Listen to your body, not your ego.
I wish I could take credit for that statement, but I heard it in a yoga class a little over a year ago.
Yoga (when taught well, as with anything else), is one of the most valuable teaching systems for body awareness, movement scaling, and just plain being smart about your own fitness. A good yoga teacher will tell you outright that you may not be able to assume the same shape as the person next to you - and guess what? It doesn't matter. What matters is that you're getting to the root of the pose and what the pose is intended to accomplish.
There's a valuable lesson in that.
Fitness programs have evolved to incorporate certain movement standards and common practices, which is not a bad thing in itself, but this development has taken us away from our ability to consider our goals and evaluate our progress relative to those goals. A few of the statements we have all come to know as casual "fact" are:
In order to do a movement properly, you must meet ___ movement standards (think: get your hip crease below your knees in a squat. Lock out your arms overhead in a press)
You will not make progress without progressively overloading (think: increasing weight or reps regularly in your workouts)
Once you can do the more advanced variation of a movement, you should not return to the regression (think: "graduating" from dumbbells to a barbell)
If you're not hurting, you're not improving (think: how do you feel when you're NOT sore after a workout?)
These belief systems are detrimental to our health (I've seen them result in injury more times than I can count), and they often contribute to the general fear many people have about starting a fitness program.
Some of these statements are true for genuinely competitive athletes (people who do a sport for money or some other extrinsic incentive).
For busy professionals and the general population, I want you to remember that fitness and health are PROCESS-BASED. There is usually a goal, and the best way to meet that goal is going to change every day.
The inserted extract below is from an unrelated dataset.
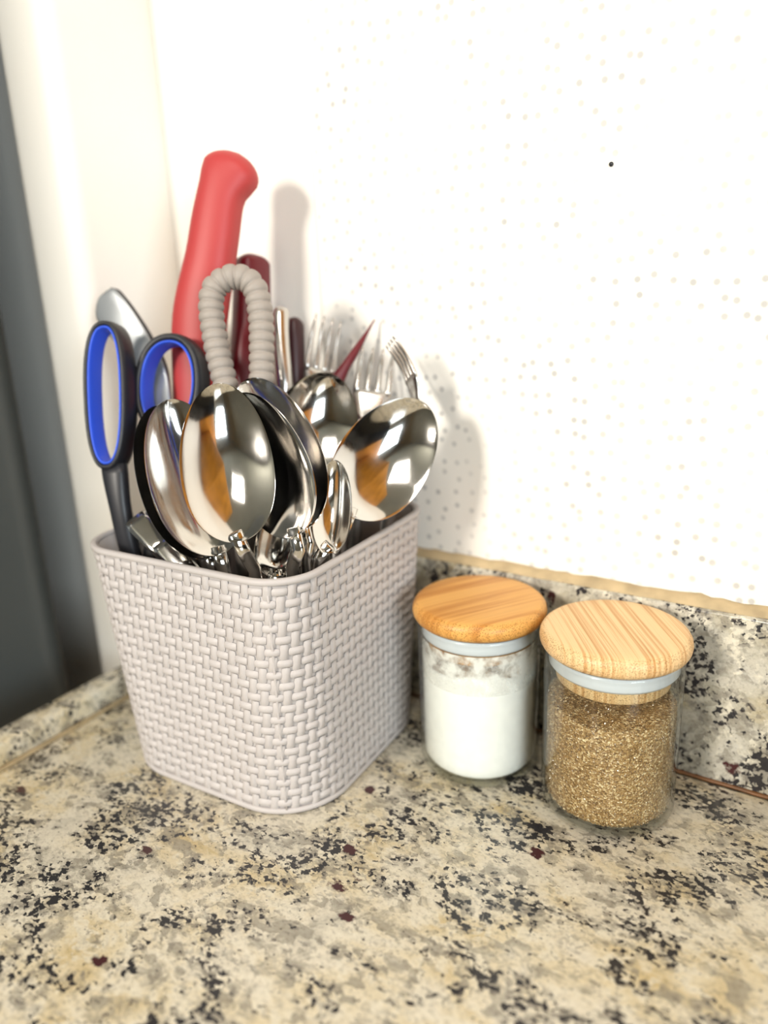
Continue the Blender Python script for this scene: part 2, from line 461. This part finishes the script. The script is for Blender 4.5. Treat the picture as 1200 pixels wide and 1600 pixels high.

Our bodies are different every day. Our bodies are different from our friends' and coaches' bodies. How, then, do we ensure that we keep ourselves safe and on a good, healthy track with our fitness?
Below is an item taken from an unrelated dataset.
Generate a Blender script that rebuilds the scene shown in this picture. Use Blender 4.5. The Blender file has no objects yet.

You MUST ask yourself these questions:
1) WHAT IS THE GOAL OF THIS ____ (workout, movement, program, etc.)?
2) AM I MEETING THAT GOAL IF I PERFORM THIS _____ IN THIS FASHION?
3) IS THIS ____ RISKY FOR MY SAFETY OR HEALTH?
The simplest piece:
If the answer to 3 is "yes," you should stop doing that thing, change your goal, or regress back to a point where you are NOT at risk. Getting injured doing a movement completely negates any positive progress you might think you're making by doing that movement in the first place. Stop that! Be safe, first and foremost!
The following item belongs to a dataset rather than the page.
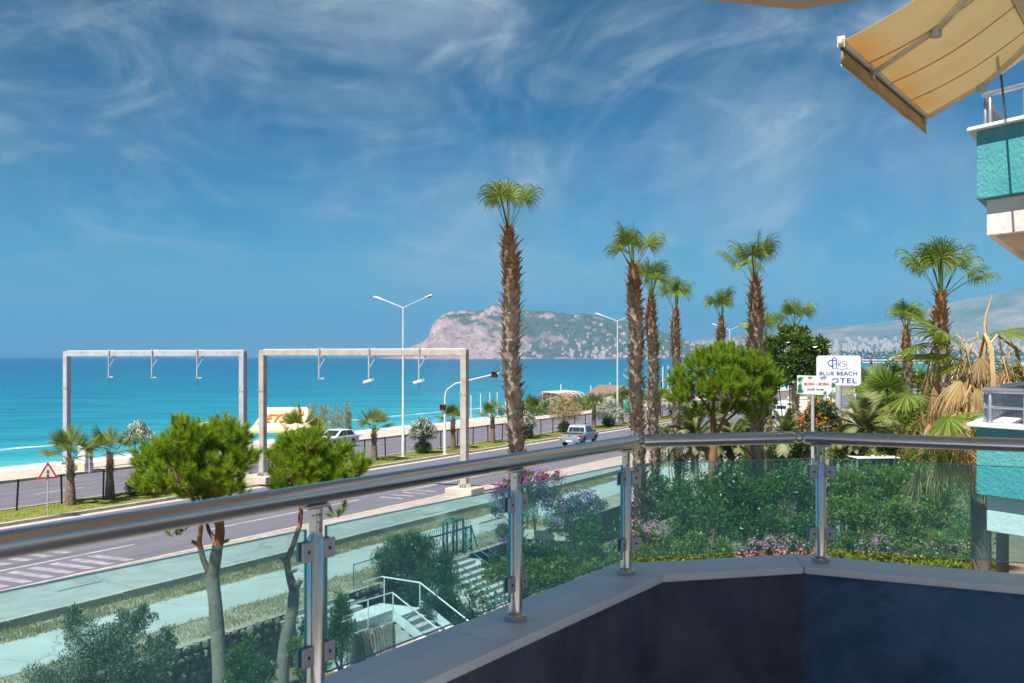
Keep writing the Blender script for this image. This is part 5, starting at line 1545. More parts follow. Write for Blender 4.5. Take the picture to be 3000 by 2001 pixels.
# dry grass on the verge: individual blades nobody could count
def blades(name, n, w0, w1, s0, s1, z, h, mat, seed, label, clump=1.4):
    rg = np.random.default_rng(seed)
    cs = rg.uniform(s0, s1, n // 14); cw = rg.uniform(w0, w1, n // 14)
    k = rg.integers(0, len(cs), n)
    s = cs[k] + rg.normal(size=n) * .16 * clump; w = np.clip(cw[k] + rg.normal(size=n) * .08 * clump, w0, w1)
    P = np.stack([D_.x * s + P_.x * w, D_.y * s + P_.y * w, np.full(n, z)], 1)
    a = rg.random(n) * 6.28; sd = np.stack([np.cos(a), np.sin(a), 0 * a], 1)
    ln = rg.normal(size=(n, 3)) * .35; ln[:, 2] = 1
    H_ = (h * rg.uniform(.4, 1.3, n))[:, None]
    V = np.stack([P - sd * .012, P + sd * .012, P + ln * H_], 1).reshape(-1, 3)
    o = link(name, np_mesh(name, V, np.arange(3 * n).reshape(-1, 3), mat))
    tag(o, label, 'grass', kind='stuff')
M['dry_grass'] = leafmat('dry_grass_blades', [(0.1, (0.16, 0.14, 0.05)), (0.5, (0.34, 0.27, 0.12)), (0.9, (0.50, 0.42, 0.22))], .3, .8, .9, (1, 1, .7))
M['lawn_blade'] = leafmat('lawn_blades', [(0.1, (0.10, 0.15, 0.02)), (0.5, (0.21, 0.25, 0.04)), (0.9, (0.36, 0.34, 0.09))], .35, .7, .6)
blades('verge_grass', 26000, -25.75, -24.5, 12, 62, -.1, .13, M['dry_grass'], 91, 'dry yellow-green grass between pavement wall and footpath')
blades('bank_grass', 14000, -22.1, -20.5, 12, 48, -.1, .10, M['dry_grass'], 92, 'dry brown grass along the top of the stone wall', 1.8)
blades('median_lawn', 60000, -44.5, -41.25, 24, 150, .13, .07, M['lawn_blade'], 93, 'short green lawn on the median', 2.5)
# loose ground planting over the rest of the garden
rg = np.random.default_rng(17)
L = []
for _ in range(420):
    s, w = rg.uniform(32, 95), rg.uniform(-19.3, -4)
    q = RP(s, w, GZ + .05 + rg.uniform(0, .5)); L.append((q.x, q.y, q.z, rg.uniform(.45, .95)))
o = link('ground_planting', np_mesh('ground_planting', *leafcloud(L, 46000, .19, .04, 18, .7), M['citrus']))
tag(o, 'mixed low green planting covering the hotel garden', 'plants', kind='stuff')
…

The other two require a bit more investigation.
Let's take a simple movement like a bicep curl as an example.
Usually, the goal of a biceps curl is to grow your biceps muscles (or strengthen your biceps). Let's say one day that your trainer tells you to grab a heavier pair of weights, or you decide to do so because your friend is out-lifting you. As you perform your curls you notice that you are needing to swing your hips in order to get the weights to your shoulders. You ask yourself, "is this going to accomplish my goal to strengthen my biceps?" ...maybe. But it'll happen a hell of a lot slower than if you weren't performing the movement that way.
What if, in the same scenario, you notice that performing those curls causes a stabbing and unrelenting pain in your elbow? Do you think you're going to engage the proper muscles and make decent progress in that instance?
You're not.
And you may also wind up unable to bend your arm for a few weeks if you continue to push.
The above example applies to any movement in the gym, any pre-hab or rehab practices, and any program. If you find yourself compensating with other parts of your body during movements in the gym, pushing through "bad" pain in order to meet an arbitrary standard, or not seeing the results that you want to see, it is VERY possible that you are focusing on an unimportant end-state rather than on the best possible way to meet your goals that day.
Listen to your body. Think critically about your goals. Ask about the goal of a certain movement or program. Get a coach who knows how to modify and progress movements based on your needs. Take care of YOU.